Unless the Singapore education system comes up with an alternative to the Primary  School Leaving Examination, parents will still worry about how their kids will do in  academic tests.

And we are not even talking about the O and A levels yet. In fact, a mother I know is already planning to quit her job come 2013, to stay home and give her five-year-old son  extra coaching.

In lauding the Ministry of Education’s plans for exam-free P1 kids (makes them sound a  little like free-range chickens, doesn’t it?), I am hoping that this is the start of a tectonic shift that will result in all examinations at higher levels being scrapped in the future.

After all, with less emphasis on drilling and revision for endof- semester assessments,  there will – one hopes – be more time for the kids to learn and be exposed to a  smorgasbord of things that capture their interest.

Time spent on tuition and going over lessons can be given over to field trips, fun activities and games. In a way, I know that the education system that my sons will go through here will be vastly different from the one I went through.

Arguing, as some parents and current students may be tempted to do, that kids in the future take exams because they “build character”, is like insisting that we stick to using  typewriters for all correspondence, and haul mainframe computers around because they  help to tone our arms.

Times change, and the ways we learn change with them, although we may not know it – or how – yet.
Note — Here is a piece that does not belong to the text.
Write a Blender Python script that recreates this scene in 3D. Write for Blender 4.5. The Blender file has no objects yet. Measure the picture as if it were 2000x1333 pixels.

But, just as there are typewriter aficionados around, and people who are  lovingly obsessed with all things analogue and archaic, may I suggest that we don’t throw  out exams completely?

Let them remain in schools as a kind of speciality interest.

Perhaps students can sign up anonymously to take end-of-the-year exams in whichever subjects they wish.

Registration should be anonymous, and the grades will never be disclosed to anyone  other than the examinee.

And the results will not be worth the paper they are printed on, when it comes to  advancing to the next level or getting a job.

That way, exam junkies like me, who just want a chance to show off what they have  learnt in class in the easiest, most straightforward way, will still have an avenue to do so.

I look forward to the day that exams become no longer a necessity, but a luxury.